Time- and spectrally-resolved four-wave mixing in single $\mathrm{Cd}\mathrm{Te}∕\mathrm{Zn}\mathrm{Te}$ quantum dots

We present transient four-wave mixing experiments on individual excitonic transitions in self-assembled $\mathrm{Cd}\mathrm{Te}∕\mathrm{Zn}\mathrm{Te}$ quantum dots. Using a two-dimensional femtosecond spectroscopy and heterodyne detection of the nonlinear signal we study the dephasing and mutual coherent coupling of single quantum dot states. For the homogeneous linewidth of the zero-phonon line (ZPL) values of $0.06–0.1\mathrm{meV}$ $(T_2=13–20\mathrm{ps})$ are measured, and a ZPL weight in the total line shape of $Z=0.9$ at $T=7\mathrm{K}$ is estimated. We observe two linearly polarized fine-structure split exciton transitions with transition dipole moment ratios of 1.0–1.1 deduced from the four-wave mixing (FWM) amplitude, and splitting energies of $0.2–0.35\mathrm{meV}$ deduced from the FWM spectral response or quantum beat period. Coherent coupling between excitonic states is identified by off-diagonal signals in the two-dimensional spectrally-resolved FWM. The presence of an inhomogeneous broadening caused by spectral diffusion in the time ensemble is evidenced by the formation of a photon echo in the time-resolved FWM from a single transition.

Figure 1

(Color online) Top: FWM spectrum (solid line) of a ${\left(0.4\mu \mathrm{m}\right)}^2$ sample region for a delay time $\tau =3\mathrm{ps}$ and spectrum of the excitation pulses (dotted line). Bottom: $\mu \text{−}\mathrm{PL}$ from the same sample region.
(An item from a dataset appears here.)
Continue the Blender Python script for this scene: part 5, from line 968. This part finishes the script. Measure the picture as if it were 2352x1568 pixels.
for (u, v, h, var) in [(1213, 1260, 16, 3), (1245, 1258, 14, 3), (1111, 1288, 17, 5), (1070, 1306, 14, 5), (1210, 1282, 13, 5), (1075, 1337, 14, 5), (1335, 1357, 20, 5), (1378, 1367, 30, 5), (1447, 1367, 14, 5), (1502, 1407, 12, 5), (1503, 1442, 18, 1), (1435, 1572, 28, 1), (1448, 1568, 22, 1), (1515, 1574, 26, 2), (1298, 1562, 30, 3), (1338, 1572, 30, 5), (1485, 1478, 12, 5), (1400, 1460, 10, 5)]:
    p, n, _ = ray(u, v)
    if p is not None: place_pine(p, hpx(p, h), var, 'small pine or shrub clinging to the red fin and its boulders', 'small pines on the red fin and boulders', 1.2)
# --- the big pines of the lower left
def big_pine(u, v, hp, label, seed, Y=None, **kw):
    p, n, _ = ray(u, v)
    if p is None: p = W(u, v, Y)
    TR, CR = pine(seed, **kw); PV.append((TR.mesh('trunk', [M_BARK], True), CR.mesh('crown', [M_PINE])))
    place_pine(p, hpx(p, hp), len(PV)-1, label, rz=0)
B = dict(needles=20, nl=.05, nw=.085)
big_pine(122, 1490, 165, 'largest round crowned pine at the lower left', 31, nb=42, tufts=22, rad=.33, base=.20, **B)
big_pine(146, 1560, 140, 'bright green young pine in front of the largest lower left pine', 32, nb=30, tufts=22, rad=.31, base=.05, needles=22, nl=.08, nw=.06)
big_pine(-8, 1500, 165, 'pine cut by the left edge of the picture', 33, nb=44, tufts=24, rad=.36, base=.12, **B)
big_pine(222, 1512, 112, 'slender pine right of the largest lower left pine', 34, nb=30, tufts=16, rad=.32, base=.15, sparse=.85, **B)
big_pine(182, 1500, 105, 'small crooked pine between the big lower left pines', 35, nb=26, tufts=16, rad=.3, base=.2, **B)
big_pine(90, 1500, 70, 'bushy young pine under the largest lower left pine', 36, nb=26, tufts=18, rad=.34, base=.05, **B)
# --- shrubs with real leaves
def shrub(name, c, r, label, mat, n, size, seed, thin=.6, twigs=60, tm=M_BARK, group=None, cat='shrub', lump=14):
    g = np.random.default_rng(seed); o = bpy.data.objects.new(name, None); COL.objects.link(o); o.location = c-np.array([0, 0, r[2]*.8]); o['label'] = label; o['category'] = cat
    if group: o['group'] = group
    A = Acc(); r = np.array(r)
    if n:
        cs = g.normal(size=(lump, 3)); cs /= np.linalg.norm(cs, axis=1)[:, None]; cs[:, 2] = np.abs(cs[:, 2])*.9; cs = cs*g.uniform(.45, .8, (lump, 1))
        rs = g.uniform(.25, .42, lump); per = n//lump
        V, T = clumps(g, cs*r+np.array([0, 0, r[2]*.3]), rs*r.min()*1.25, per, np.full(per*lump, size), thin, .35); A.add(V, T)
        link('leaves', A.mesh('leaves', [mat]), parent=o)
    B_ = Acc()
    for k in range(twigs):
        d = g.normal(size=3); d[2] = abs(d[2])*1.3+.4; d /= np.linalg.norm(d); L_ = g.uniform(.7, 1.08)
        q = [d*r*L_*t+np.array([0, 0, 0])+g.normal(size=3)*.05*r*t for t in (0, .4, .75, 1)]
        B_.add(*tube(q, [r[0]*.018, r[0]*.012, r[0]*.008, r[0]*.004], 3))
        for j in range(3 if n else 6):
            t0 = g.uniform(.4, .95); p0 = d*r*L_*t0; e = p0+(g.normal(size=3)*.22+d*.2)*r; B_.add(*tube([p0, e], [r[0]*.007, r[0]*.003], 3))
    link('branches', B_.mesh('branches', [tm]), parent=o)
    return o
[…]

Inset: PL from a larger ${\left(100\mu \mathrm{m}\right)}^2$ region of the sample.

Figure 2

(Color online) FWM spectra for a delay time $\tau =2\mathrm{ps}$ for two orthogonal linear excitation polarizations along the [110] (black) and $\left[1\overline{1}0\right]$ [red (gray)] crystal direction (Ref. 17). The upper and lower graph are taken on different sample positions, each featuring an individual resonance.

Figure 3

(Color online) Top: FWM intensity averaged over $\tau =0–3\mathrm{ps}$. Inset: FWM intensity averaged over $0.4\mathrm{meV}$ (open squares) and $4\mathrm{meV}$ (filled triangles) around the resonance as function of delay $\tau$. The green (solid) and red (hollow) bars on top indicate the averaging ranges. Bottom: Intensity of the FWM field averaged over $\tau =3–20\mathrm{ps}$. Red (gray) line: magnified by a factor of 100. Dotted line: estimated shape of the acoustic phonon band.

Figure 4

(Color online) Photon echo formation from a single exciton transition. (a) Spectrally resolved FWM intensity from multiple states at $\tau =7\mathrm{ps}$. The inset shows the broadening of a single transition. The dotted line shows the filter functions used to isolated the single transition. (b) Time-dependent FWM for this single transition at various delays $\tau$. Also shown for comparison is the unfiltered FWM at $\tau =7\mathrm{ps}$.

Figure 5

(Color online) Top: spectrally resolved FWM intensity $I(\omega ,\tau )$ versus delay time $\tau$. Logarithmic gray scale over 2 orders of magnitude. The fine-structure beat shown in Fig. 6 is indicated. Bottom: Two-dimensional spectrally resolved FWM intensity $I(\omega ,{\omega }_1)$. Logarithmic gray scale over 3 orders of magnitude.

Figure 6

(Color online) Left: Delay time cut along $\omega =2.0123\mathrm{eV}$ showing beating with a period of $14\mathrm{ps}$ (solid line). Dashed line shows a fit using Eq. (3). Right: Two-dimensional spectrally resolved FWM intensity $I(\omega ,{\omega }_1)$ about the relevant spectral region. Logarithmic gray scale over 2 orders of magnitude.